Living Water in a Dry City

On the final day, the great day of the feast, as water was being poured out in a ceremonial act of thanksgiving, Jesus stood.

He didn’t whisper. He cried out:

“If anyone thirsts, let him come to me and drink.”

The words silenced the courtyard. He wasn’t offering religion. He wasn’t offering law. He was offering himself.

The crowd had watched priests pour water onto stone.

He was offering rivers.

“Out of his belly shall flow rivers of living water,” he said. The Spirit had not yet come. But he would come soon. Jesus would pour him out like floodwaters on a cracked land.

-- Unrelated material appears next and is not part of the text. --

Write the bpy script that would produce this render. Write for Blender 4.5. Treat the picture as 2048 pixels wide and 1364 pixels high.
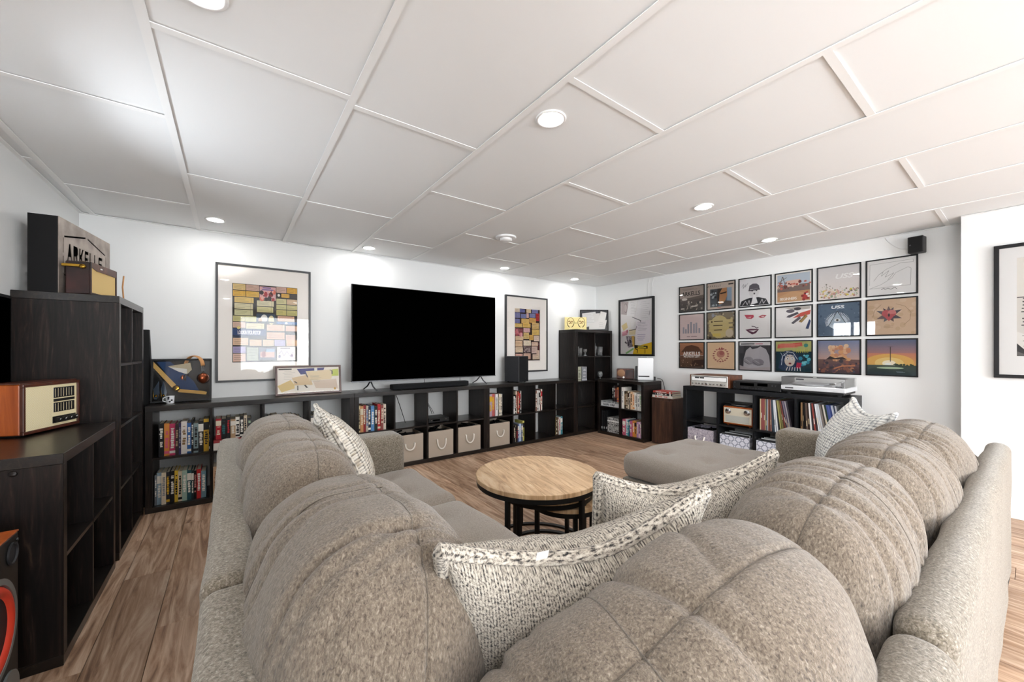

Not just to refresh. But to overflow.

Those who drink from him do not become cisterns. They become springs. The water comes in—and it runs out, through them, into the lives of others. Into a dry, angry, splintered world.

You didn’t find Jesus on your own.

Someone brought the water to you.

They Couldn’t Touch Him

They wanted him dead.

They plotted. Watched. Whispers became plans. Orders were given. Arms were stretched.

But no one laid a hand on him.

“His hour had not yet come.”

You could not touch the Lamb of God until the knife of heaven was ready. Every second was scheduled. Every thread tied off. He walked through danger like a man untouchable—because he was.

Until he wasn’t.

And when he finally gave himself up, it wasn’t surrender. It was strategy. Willingly bound. Willingly bled.

For them.

For you.

And Then Came the Voice

At the end of it all, one voice spoke out. Quiet. Almost hesitant.

It was Nicodemus. The same man who came by night in John 3. The same man who had too many questions and not enough courage.

And now—he speaks.

“Does our law judge a man without first hearing him and knowing what he does?”

It wasn’t a sermon. It wasn’t a defense. But it was enough.

And sometimes, that’s where courage starts. Not with a roar. But with a question.

Your Move

So now it’s your turn.

If Jesus is who he says he is, will you obey him?

That’s the only honest question.

He has already stepped into the open. He has already offered water. He has already stood where death waited and didn’t flinch.

You don’t have to figure everything out. You don’t have to have all the answers.

You just have to be willing.

Come. Drink. And out of your life, let rivers run.

“If anyone thirsts, let him come to me and drink.”